In my lifetime abusive beatings were always a bad thing but different communities handled them in different fashions. I knew one kid who got punched around a lot until some of the other dads explained the error of that kind of thing in a fashion the other father understood; beating the snot out of him and explaining that they would be more than happy to repeat the lesson. Some relatives in the “big city” knew a cop who made note of and followed up on cases like that in a like-wise paralegal fashion. Relatives intervening and kids being legally placed with them was also known. Kids got beat and sometimes killed and everything was too little too late IMHO but I didn’t cross paths with any place where it was just open season. Teachers, ministers, and others always had their ways and their own networks they could call on.

Now as for when any form of physical punishment became abuse; for that I would say the 80s.

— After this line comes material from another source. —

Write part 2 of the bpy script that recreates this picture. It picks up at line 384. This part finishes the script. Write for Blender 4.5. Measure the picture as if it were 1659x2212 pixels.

And before that, children with frequent unexplained injuries were often described as “accident prone”, and as an offshoot, kids were also taught that you could get VD from toilet seats. We know now that this isn’t how it happens.

Lots of evil shit was passed off as “good discipline”.

When my Dad passed away, we had a family meeting and one of the good things my Mom said about him was that he never hit her. I don’t know if I just thought it or actually said it, but I remember thinking…Yeah, because he used up all his energy on me!

I later asked her why he treated me so badly and her answer caused a 20+ year riff between my Mom, my siblings and me. Thanks to the grace of God, we all reconciled shortly before her passing.

My siblings (who are much older than me) always said they got it just as bad when they were younger, but my Mom said that I really did have it the worst because my Dad had the highest hopes for me. SIGH When I asked her why she didn’t stop him, she said she tried, even threatened to leave him, but just couldn’t because of us kids. DOUBLE SIGH. In retrospect I’m glad they stayed together (As I said earlier, overall he was a very loving father). But what really hurt me so deeply was that up until that day everyone denied that I was treated differently.

Family, if you’re reading this, yes it’s ME!